Não é coisa de somenos: a avaliação mais recente do Eurostat diz-nos que as 21 estradas atualmente em regime de PPP valem 5,5 mil milhões de euros. Ora, por estas estradas que valem 5,5 mil milhões o Governo tem previstos pagamentos aos privados de 18 mil milhões até ao fim dos contratos, em 2039! Os cálculos dos promotores da Iniciativa Legislativa de Cidadãos indicam que, ainda que o Governo tenha de se financiar nos mercados para fazer o resgate destes 5,5 mil milhões, será ainda assim possível poupar 11 mil milhões de euros. Dito de outra maneira, não há esperança de recuperar de forma significativa qualquer capacidade de investimento público em Portugal sem antes nos livrarmos deste abuso. Infelizmente, o Parlamento que foi muito assertivo a apontar o problema continua, seis anos e duas maiorias depois, a arrastar os pés na solução. Podemos esperar diferente da CPI que agora investiga as rendas excessivas na energia?

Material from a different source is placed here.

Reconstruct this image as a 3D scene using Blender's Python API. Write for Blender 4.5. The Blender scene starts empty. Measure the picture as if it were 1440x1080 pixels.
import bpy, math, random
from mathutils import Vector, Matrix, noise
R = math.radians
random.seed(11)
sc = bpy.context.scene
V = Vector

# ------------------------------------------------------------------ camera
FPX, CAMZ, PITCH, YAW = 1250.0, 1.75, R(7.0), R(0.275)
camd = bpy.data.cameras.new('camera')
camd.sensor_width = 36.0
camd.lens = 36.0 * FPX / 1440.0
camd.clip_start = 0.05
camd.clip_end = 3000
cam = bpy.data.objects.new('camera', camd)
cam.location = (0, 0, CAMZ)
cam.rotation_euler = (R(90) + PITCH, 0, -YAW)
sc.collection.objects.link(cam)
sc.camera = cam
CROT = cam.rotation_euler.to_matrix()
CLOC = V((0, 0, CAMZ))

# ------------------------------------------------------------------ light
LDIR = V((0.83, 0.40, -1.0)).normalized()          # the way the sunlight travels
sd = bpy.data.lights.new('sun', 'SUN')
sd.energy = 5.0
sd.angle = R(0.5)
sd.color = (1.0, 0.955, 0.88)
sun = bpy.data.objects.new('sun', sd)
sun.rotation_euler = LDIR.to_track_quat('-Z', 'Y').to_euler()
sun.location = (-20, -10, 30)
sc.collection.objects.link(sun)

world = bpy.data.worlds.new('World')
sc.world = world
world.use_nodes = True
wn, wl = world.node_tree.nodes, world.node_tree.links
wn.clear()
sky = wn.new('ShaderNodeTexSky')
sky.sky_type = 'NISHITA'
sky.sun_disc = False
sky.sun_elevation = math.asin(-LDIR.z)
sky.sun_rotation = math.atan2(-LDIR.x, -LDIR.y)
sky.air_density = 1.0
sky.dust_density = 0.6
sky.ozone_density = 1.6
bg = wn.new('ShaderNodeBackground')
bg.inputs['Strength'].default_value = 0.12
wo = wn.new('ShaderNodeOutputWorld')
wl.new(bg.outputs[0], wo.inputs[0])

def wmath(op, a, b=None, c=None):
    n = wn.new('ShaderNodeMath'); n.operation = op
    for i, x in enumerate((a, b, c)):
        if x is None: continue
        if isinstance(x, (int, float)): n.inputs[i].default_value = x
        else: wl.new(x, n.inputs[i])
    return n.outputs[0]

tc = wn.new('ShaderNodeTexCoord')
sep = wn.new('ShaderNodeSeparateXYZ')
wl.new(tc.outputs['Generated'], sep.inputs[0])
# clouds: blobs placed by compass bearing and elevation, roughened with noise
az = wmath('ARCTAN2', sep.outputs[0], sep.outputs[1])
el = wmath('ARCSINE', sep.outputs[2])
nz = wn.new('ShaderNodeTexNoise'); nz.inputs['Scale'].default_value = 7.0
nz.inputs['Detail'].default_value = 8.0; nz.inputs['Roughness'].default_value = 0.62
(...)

A democracia é o músculo mais importante da vida de uma comunidade. Se não a exercitamos, atrofia. O afã inquiridor do Parlamento devia ter desencadeado uma energia reformadora que se alastrasse às várias áreas da vida nacional e libertasse o país das más decisões e dos maus decisores. Infelizmente, a experiência mostra-nos que os partidos têm uma abordagem tática e míope às suas responsabilidades constitucionais. Do ponto de vista da manobra política ou do ganho eleitoral, levantar problemas é mais lucrativo do que construir soluções – com a vantagem de que para fazer ruído não é necessário atacar nenhum dos garrotes que estrangulam o desenvolvimento do país. Esta perda progressiva de visão arrisca-se a ser a cegueira do regime democrático. Os partidos fariam bem em atentar nisso, antes que seja tarde demais.